Eba Kandovazu
FORMER Prime Minister and Swapo Party member, Nahas Angula, is questioning Phil Ya Nangoloh’s true intentions rejoining the party, saying that Ya Nangoloh’s intends to divide the party.
Ya Nangoloh is quoted in a local daily newspaper that he want to rejoin the party to defend Geingob’s faction, Team Harambee. Ya Nangoloh reportedly believes that the party is still divested into two factions namely, Team Swapo and Team Harambee. Angula says the two factions are a thing of the past. According to him, although Ya Nangoloh has in the past advocated for the party’s failure, the party remains magnanimous.
“If he wants to join the party, that is fine, provided that he is not coming to cause divisions as implied in the media. He seems to [be] bent on perpetuating division in the party. We are sick and tired of the issues. We want unity now to push Namibia forward. The Swapo leadership is clear. They want him to apologise publicly and genuinely and I support that,” Angula says, adding that he is doubtful of Ya Nangoloh’s true intentions.
“He is talking about Harambee and Team Swapo and he seems to be aligned to one. We just want unity.

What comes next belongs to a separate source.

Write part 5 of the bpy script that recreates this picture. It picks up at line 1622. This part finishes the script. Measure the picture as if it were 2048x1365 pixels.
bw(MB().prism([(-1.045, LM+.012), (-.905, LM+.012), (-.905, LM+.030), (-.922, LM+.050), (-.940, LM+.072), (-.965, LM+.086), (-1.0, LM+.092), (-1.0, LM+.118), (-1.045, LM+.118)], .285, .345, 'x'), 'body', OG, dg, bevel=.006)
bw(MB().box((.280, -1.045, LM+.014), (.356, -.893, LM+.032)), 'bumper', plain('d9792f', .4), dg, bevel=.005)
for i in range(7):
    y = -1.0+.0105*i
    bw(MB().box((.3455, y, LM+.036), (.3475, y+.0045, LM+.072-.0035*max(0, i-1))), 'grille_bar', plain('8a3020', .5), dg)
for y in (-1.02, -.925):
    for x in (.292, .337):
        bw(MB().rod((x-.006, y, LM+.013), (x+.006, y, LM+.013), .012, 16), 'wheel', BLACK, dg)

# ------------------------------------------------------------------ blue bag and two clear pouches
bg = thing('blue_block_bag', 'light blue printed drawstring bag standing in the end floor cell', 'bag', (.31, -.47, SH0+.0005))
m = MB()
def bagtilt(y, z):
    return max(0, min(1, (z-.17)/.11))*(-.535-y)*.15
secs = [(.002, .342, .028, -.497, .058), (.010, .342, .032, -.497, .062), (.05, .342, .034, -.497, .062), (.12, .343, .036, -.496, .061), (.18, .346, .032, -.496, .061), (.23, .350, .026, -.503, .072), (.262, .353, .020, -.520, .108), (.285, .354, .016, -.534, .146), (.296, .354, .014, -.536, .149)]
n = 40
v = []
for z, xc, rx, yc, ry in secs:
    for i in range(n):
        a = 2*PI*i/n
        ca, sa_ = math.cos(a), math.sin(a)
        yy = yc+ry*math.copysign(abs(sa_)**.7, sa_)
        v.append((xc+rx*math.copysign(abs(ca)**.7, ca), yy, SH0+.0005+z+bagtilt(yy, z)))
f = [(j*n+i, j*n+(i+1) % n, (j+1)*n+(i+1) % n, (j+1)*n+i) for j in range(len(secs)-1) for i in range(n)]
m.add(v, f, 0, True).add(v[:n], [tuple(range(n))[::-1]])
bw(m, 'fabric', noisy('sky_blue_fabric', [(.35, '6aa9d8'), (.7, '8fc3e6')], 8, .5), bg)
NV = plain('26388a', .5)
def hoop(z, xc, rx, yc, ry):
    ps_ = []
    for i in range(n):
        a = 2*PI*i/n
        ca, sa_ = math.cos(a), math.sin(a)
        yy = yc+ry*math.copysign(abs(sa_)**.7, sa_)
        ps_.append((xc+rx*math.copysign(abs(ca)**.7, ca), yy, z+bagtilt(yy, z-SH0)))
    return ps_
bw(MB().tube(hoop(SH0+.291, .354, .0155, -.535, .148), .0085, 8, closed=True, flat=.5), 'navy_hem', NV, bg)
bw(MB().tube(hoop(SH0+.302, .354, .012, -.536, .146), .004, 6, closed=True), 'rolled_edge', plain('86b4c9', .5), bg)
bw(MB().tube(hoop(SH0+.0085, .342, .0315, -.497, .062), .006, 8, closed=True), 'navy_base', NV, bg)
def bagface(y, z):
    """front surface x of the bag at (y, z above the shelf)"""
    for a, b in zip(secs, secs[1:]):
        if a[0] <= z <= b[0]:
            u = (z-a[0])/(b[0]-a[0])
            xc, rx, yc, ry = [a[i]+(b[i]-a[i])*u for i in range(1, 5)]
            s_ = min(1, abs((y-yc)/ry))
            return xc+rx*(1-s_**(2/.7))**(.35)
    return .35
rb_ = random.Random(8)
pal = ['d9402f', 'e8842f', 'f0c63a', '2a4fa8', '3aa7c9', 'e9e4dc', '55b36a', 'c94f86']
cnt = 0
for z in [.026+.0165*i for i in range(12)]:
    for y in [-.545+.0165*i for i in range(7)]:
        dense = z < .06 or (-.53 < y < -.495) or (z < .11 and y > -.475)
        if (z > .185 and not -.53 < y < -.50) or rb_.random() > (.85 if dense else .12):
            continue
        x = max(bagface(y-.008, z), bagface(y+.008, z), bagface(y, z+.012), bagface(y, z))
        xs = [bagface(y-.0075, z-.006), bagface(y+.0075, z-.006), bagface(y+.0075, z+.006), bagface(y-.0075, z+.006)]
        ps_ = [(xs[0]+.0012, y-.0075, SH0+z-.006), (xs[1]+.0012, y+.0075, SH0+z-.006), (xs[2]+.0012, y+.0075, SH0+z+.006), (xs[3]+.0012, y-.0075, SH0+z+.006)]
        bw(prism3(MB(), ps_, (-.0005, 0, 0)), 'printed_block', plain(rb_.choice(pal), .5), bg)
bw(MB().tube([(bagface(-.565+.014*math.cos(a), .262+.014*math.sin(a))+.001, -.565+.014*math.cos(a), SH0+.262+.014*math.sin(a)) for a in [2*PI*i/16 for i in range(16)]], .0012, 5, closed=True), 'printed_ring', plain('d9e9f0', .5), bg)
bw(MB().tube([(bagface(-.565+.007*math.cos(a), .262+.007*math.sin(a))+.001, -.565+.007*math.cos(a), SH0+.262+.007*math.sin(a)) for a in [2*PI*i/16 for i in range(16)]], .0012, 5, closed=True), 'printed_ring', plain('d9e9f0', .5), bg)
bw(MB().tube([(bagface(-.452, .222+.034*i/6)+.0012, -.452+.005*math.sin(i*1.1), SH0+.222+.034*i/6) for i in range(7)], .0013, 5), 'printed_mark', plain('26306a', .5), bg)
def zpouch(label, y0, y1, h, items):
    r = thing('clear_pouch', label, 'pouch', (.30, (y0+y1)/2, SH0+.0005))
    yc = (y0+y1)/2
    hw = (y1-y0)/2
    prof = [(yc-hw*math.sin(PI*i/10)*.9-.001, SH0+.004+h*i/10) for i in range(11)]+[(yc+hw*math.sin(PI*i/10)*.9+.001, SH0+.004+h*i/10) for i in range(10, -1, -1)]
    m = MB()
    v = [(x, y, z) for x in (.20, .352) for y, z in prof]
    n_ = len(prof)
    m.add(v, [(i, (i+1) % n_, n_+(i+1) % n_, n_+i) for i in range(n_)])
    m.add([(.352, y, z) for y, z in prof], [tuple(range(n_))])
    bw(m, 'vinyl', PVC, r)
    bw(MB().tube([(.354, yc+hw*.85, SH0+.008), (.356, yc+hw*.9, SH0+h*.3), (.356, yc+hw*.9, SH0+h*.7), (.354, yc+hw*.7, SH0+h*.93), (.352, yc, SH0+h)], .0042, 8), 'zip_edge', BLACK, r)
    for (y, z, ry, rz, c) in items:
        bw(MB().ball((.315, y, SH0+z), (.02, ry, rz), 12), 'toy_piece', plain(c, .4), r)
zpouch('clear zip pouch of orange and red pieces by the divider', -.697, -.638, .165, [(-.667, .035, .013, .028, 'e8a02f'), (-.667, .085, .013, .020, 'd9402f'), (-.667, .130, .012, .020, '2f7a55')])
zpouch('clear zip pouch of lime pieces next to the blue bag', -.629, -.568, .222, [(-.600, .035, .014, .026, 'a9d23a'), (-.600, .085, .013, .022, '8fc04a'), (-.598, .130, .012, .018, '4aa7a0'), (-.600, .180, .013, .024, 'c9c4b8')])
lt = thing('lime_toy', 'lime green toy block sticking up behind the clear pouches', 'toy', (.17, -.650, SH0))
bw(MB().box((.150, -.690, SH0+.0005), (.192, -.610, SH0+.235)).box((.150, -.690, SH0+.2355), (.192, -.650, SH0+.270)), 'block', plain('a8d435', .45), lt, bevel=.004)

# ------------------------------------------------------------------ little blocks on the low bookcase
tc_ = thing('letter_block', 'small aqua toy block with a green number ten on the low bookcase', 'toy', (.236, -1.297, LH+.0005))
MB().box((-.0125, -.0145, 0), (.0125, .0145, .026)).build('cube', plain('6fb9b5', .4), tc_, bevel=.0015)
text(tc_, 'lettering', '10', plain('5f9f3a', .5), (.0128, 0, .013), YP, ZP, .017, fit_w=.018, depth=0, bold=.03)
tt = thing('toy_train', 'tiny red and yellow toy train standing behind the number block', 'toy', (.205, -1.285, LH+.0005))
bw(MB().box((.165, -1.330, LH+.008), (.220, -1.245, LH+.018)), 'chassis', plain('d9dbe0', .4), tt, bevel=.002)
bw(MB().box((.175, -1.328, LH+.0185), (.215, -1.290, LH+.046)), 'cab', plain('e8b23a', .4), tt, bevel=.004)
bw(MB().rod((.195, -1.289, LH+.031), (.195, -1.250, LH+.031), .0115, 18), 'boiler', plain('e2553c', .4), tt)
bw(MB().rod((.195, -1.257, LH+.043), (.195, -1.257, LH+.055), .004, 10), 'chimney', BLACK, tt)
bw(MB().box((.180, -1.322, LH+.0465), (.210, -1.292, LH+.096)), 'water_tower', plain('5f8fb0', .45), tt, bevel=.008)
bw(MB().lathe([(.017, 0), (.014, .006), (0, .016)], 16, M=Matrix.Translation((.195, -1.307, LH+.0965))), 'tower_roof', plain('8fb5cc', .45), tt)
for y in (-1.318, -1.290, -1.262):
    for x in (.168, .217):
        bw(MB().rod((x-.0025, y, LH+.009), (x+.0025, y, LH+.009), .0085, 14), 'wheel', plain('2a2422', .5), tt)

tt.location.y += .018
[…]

These factions probably just exist in his imagination,” he says.
Swapo Party’s Secretary General (SG), Sophia Shaningwa, yesterday demanded that Ya Nangoloh issues a public apology to Founding Father, Sam Nujoma, before a membership card can be issued to him. Ya Nangoloh earlier this year applied for membership.
Shaningwa said that before the application could be approved by her office, the party took note of the fact that Ya Nangoloh has previously been a critic of the party and its leadership, to the extent of requesting the International Criminal Court (ICC) in 2007 to investigate Nujoma and other Swapo leaders.
Shaningwa said that she took the application to the Political Bureau (PB) for a collective decision, leading to a meeting that subsequently gave Ya Nangoloh an option to publicly apologise.
In an unconfirmed letter of apology, seemingly by Ya Nangoloh, he apologises to Nujoma. “Please once again forgive me, Father of Namibian Nation, Cde Tatekulu Nujoma, and all other fellow SWAPO comrades, for those very grave breaches against the fundamental human rights and freedoms of our own members and other Namibians. Today, here and now, and as a champion for human rights, as well as a Christian and in complete submission, deference and recognition for his unwavering leadership during difficult times of national liberation struggle against Babylon and her lackeys, I unconditionally, tender my apology to Tatekulu Nujoma. Not for NSHR submission to ICC, but for anything I might have personally said or done to his honour and reputation or about him in anger, in the course of my struggle for human rights and freedoms, which might have offended Dr. Nujoma in any way, manner and fashion, whatsoever,” the purported apology letter by Ya Nangoloh reads.